Not really. It's not a direct comparison. First, PHP scripts are typically compiled to bytecode on each page execution. In addition, the Java app server they're running this on surely has a cache involved so that the compiled classes are kept in memory and aren't loaded on each page hit.
So, it's actually much closer to PHP when you're using one of PHP's bytecode caches, such as PHP Accelerator, which, what do you know, claims a 5-10 times speedup over normal PHP. Someone else even asks whether they were comparing it to PHP with a bytecode cache, but no response from Caucho.
However, Scott Ferguson (from Caucho) correctly points out that we should expect Java to be faster at certain things compared to PHP simply because of the semantics of the respective languages.

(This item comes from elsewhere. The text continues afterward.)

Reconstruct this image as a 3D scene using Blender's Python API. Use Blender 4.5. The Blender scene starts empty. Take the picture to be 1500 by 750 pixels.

Of course that's true. Plus, Java's obviously had way more effort and money thrown at its optimization than PHP has, and it even JIT's down to native code. So all of this makes it even more surprising that Java is only four times faster than Apache/mod_php if in fact they were comparing it to vanilla PHP with no bytecode cache.
Plus, as this is a comparison of server stacks and not merely language implementations, it's important to point out that Apache certainly isn't known for its speed. PHP would likely have performed much better running on lighttpd with FastCGI, as it's almost certain Caucho wasn't merely comparing code speed but requests-per-second. See these posts at TextDrive's weblog for more on lighttpd.